Quando a equipe de Fisher começou a registrar e digitalizar a coleção, em 2012, foi como fazer arqueologia dentro do próprio museu.

"Às vezes, nos sentimos como se estivéssemos escavando o presente, como se estivéssemos visitando o museu e observando o que aconteceu", disse ele.

Durante o processo, ocorreram descobertas marcantes, muitas das quais ainda não foram colocadas em exposição por falta de espaço e de recursos para a organização de uma mostra. Um novo local para o museu está previsto, mas o projeto ainda está em fase de captação de recursos.

Alguns dos sucessos mais satisfatórios da empreitada de recuperação da instituição afegã foram as restaurações de objetos despedaçados pelos talibãs. Muitas vezes, os arqueólogos não sabiam nem mesmo a que objeto os fragmentos pertenciam.

"Era como pegar 50 quebra-cabeças, daqueles mais difíceis de montar e com as peças todas misturadas, sem saber se você tem todas as peças e sem ter nenhuma imagem para te guiar, e montá-los", disse Fisher.

Dificilmente um único dia se passa sem que os arqueólogos de Chicago descubram algum novo e intrigante objeto nos depósitos, como uma tampa de barro com uma inscrição em Kharoshti, uma língua extinta, encontrada em dezembro passado.

"Há tantas peças que são muito, muito, muito bonitas", disse Masoudi. "Mas, primeiro, nós precisamos de um novo edifício".

As joias da coroa entre todas as coleções do museu são as peças do tesouro báctrio, recuperadas em 1978 por arqueólogos russos em túmulos antigos localizados no norte do Afeganistão.

Essas peças têm estado em exposições externas desde 2007, e já foram vistas na França, na Holanda, na Grã-Bretanha, na América do Norte e na Austrália.
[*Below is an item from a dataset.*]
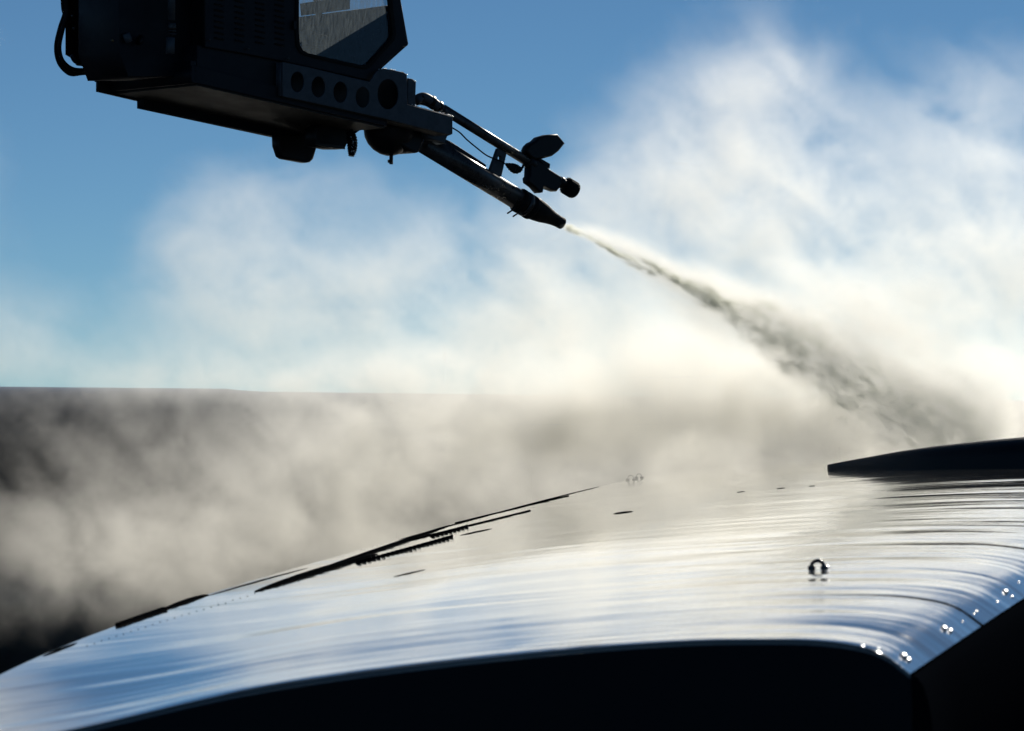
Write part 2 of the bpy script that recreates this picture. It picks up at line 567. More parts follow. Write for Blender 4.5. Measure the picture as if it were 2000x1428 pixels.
# added fluid beads, flattened and tilted towards sun and camera to make glints
def bead(p, r, name='fluid_glint_bead'):
    bm = bmesh.new(); bmesh.ops.create_uvsphere(bm, u_segments=20, v_segments=12, radius=r)
    bmesh.ops.scale(bm, vec=(1.1, 1, .42), verts=bm.verts)
    half = (sdir + (CAMV - p).normalized()).normalized()
    bmesh.ops.transform(bm, matrix=(half + Vector((random.uniform(-.06, .06), random.uniform(-.06, .06), 0))).to_track_quat('Z', 'Y').to_matrix().to_4x4(), verts=bm.verts)
    bmesh.ops.translate(bm, vec=p, verts=bm.verts)
    return put(name, bm, M['glint_fluid'], plane, smooth=True)
bead(rh + Vector((0.052, 0, 0.012)), 0.012)
for px, py, r in ((1766, 1283, .017), (1775, 1290, .012), (1845, 1229, .016), (1857, 1233, .012), (1964, 1157, .016), (1977, 1166, .008), (1685, 1264, .009), (1948, 1176, .006), (1908, 1194, .006), (1902, 1200, .005), (1880, 1215, .005), (1716, 1268, .005), (1990, 1138, .006)):
    p, n = hit(px, py)
    bead(p + Vector((0, 0, r * .3)), r * 1.1)
    if r > .01:
        for q in range(0):
            e = on_wing(p.x + random.uniform(-.05, .05), p.y + random.uniform(-.06, .12))
            bead(e, r * random.uniform(.5, .9))

# ------------------------------------------------------------------ the de-icing basket (operator cab)
LV = Vector((0.73, 0.67, -0.107)).normalized()
WV = Vector((-0.679, 0.734, 0)); WV = (WV - LV * WV.dot(LV)).normalized()
UV_ = LV.cross(WV).normalized()
O = P(380, 162, 34.0)
BASE = Matrix((
    (LV.x, UV_.x, -WV.x, O.x),
    (LV.y, UV_.y, -WV.y, O.y),
    (LV.z, UV_.z, -WV.z, O.z),
    (0, 0, 0, 1)))     # local x = forward, local y = up, local z = towards the near side
def A(px, py, w=0.0):
    ray = Vector(((px - 1000) / FP, 1, (HROW - py) / FP))
    d = ((O + WV * w - CAMV).dot(WV)) / ray.dot(WV)
    return CAMV + ray * d
def loc2(px, py, w):
    p = BASE.inverted() @ A(px, py, w)
    return p.x, p.y
basket = empty('deicing_basket', O)
WORLD['deicing_basket'] = Matrix.Translation(O)
tag(basket, 'black de-icing operator cab on its boom, spraying fluid from a steel nozzle pipe', 'deicing cab')

def plate(name, outer, holes, w0, w1, mat, parent=None, bevel=0.006, smooth_e=False):
    """flat part traced in the plane w0 (near face) and given its real thickness towards w1"""
    cu = bpy.data.curves.new(name, 'CURVE')
    cu.dimensions = '2D'; cu.fill_mode = 'BOTH'
    th = abs(w1 - w0)
    bevel = min(bevel, th * .4)
    cu.extrude = th / 2 - bevel
    cu.bevel_depth = bevel; cu.bevel_resolution = 1
    cu.offset = -bevel
    for loop in [outer] + list(holes):
        sp = cu.splines.new('POLY')
        sp.points.add(len(loop) - 1)
        for i, (px, py) in enumerate(loop):
            x, y = loc2(px, py, w0)
            sp.points[i].co = (x, y, 0, 1)
        sp.use_cyclic_u = True
    tmp = bpy.data.objects.new('tmp', cu)
    COL.objects.link(tmp)
    dg = bpy.context.evaluated_depsgraph_get()
    me = bpy.data.meshes.new_from_object(tmp.evaluated_get(dg))
    bpy.data.objects.remove(tmp)
    me.name = name
    me.materials.clear()
    zc = -(w0 + w1) / 2
    xs = [v.co.x for v in me.vertices]; ys_ = [v.co.y for v in me.vertices]
    c = Vector((sum(xs) / len(xs), sum(ys_) / len(ys_), 0))
    me.transform(Matrix.Translation(-c))
    return link_mesh(name, me, mat, parent or basket, False, BASE @ Matrix.Translation(c + Vector((0, 0, zc))))

def ell(cx, cy, rx, ry, n=28):
    return [(cx + rx * math.cos(2 * math.pi * k / n), cy + ry * math.sin(2 * math.pi * k / n)) for k in range(n)]
def rtube(name, pix, r, mat, w=0.3, n=6, seg=14, parent=None):
    """round part through photo pixels in the plane w (or (x,y,w) triples)"""
    pts = [A(p[0], p[1], p[2] if len(p) > 2 else w) for p in pix]
    if n > 1 and len(pts) > 2:
        pts = smooth_path(pts, n)
    bm = bmesh.new(); tube_into(bm, pts, r, seg)
    return put(name, bm, mat, parent or basket, smooth=False if seg < 8 else True)

WID = 1.25
# platform
plate('platform', [(380, 162), (756, 247), (756, 222), (380, 128)], [], 0.0, WID, M['navy'])
def deck_sheet():
    # oily sheet just below the platform
    bm = bmesh.new()
    a, b = A(384, 164, .02), A(752, 247.5, .02)
    vs = []
    for off in (0, -.012):
        for p in (a, b, b + WV * (WID - .04), a + WV * (WID - .04)):
            vs.append(bm.verts.new(p + UV_ * (off - .003)))
    for f in ((0, 1, 2, 3), (7, 6, 5, 4), (0, 4, 5, 1), (1, 5, 6, 2), (2, 6, 7, 3), (3, 7, 4, 0)):
        bm.faces.new([vs[i] for i in f])
    return bm
put('underside_sheet', deck_sheet(), M['under'], basket)
# lower step of the platform on the far side
plate('lower_rail', [(280, 165), (545, 225), (640, 245), (640, 290), (545, 268), (280, 211)], [], WID - .10, WID, M['navy'])
plate('rear_rail', [(372, 118), (384, 120), (384, 162), (372, 160)], [], .02, WID, M['navy'])
# near-side beam with lightening holes
beam = plate('perforated_beam', [(552, 121), (600, 131), (722, 160), (736, 139), (750, 134), (788, 141), (795, 146), (796, 204), (884, 228), (884, 262), (875, 263), (752, 232), (640, 207), (552, 188)],
      [ell(581, 160, 13, 20), ell(622, 170, 13.5, 20.5), ell(665, 180, 13.5, 20.5), ell(708.5, 190, 13.5, 20.5), ell(758, 184, 20.5, 29.5)], -0.05, -0.035, M['steel'], bevel=.003)
plate('beam_end_box', [(548, 122), (556, 123), (556, 188), (548, 187)], [], -0.036, 0.23, M['steel'], bevel=.003)
plate('beam_inner_web', [(552, 128), (722, 158), (738, 148), (750, 142), (792, 150), (795, 206), (868, 232), (868, 256), (752, 230), (552, 186)], [], .10, .12, M['blackpl'], bevel=.003)
plate('beam_top_flange', [(797, 203), (884, 227), (884, 230), (797, 207)], [], -0.034, .18, M['steel'], bevel=.002)
plate('beam_bottom_flange', [(552, 185), (752, 230), (875, 260), (875, 264), (752, 234), (552, 189)], [], -0.034, .14, M['under'], bevel=.002)
plate('beam_front_block', [(797, 153), (806, 154), (813, 160), (811, 208), (797, 203)], [], -.03, .16, M['steel'], bevel=.006)
plate('beam_nose', [(868, 228), (884, 230), (884, 262), (868, 262)], [], -.034, .16, M['steel'], bevel=.003)
# cab
cab_out = [(400, 92), (470, 104), (552, 120), (722, 158), (745, 131), (787, 91), (796, 90), (798, 86), (783, 0), (765, -90), (740, -170), (700, -215), (400, -215)]
win = [(583, -150), (582, 60), (584, 88), (590, 99), (600, 105), (650, 117), (712, 131), (722, 127), (766, 78), (770, 66), (762, 0), (740, -110), (725, -150)]
def shrink(poly, k):
    cx = sum(p[0] for p in poly) / len(poly); cy_ = sum(p[1] for p in poly) / len(poly)
    out_ = []
    for x, y in poly:
        d = math.hypot(x - cx, y - cy_)
        out_.append((x - (x - cx) / d * k, y - (y - cy_) / d * k))
    return out_
side = plate('cab_side', cab_out, [win], 0.0, 0.05, M['navy'], bevel=.008)
plate('window_seal', shrink(win, -5), [shrink(win, 2.5)], -0.012, 0.02, M['black'], parent=side, bevel=.004)
farwin = [(452, -130), (452, 44), (470, 52), (640, 36), (655, 26), (642, -60), (620, -130)]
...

Elas garantiram ao museu uma importante fonte de renda, que soma US$ 3,5 milhões até o momento.

Mas, como a guerra contra o Talibã se estendeu, alguns aqui no Afeganistão veem mais um bom motivo para manter essas peças em exposições externas.

"Eu, pessoalmente, espero que elas nunca mais voltem ao Afeganistão", disse Hakimzada. "Pelo menos, quando vemos o local onde as peças estão agora, nós sabemos que elas estão seguras".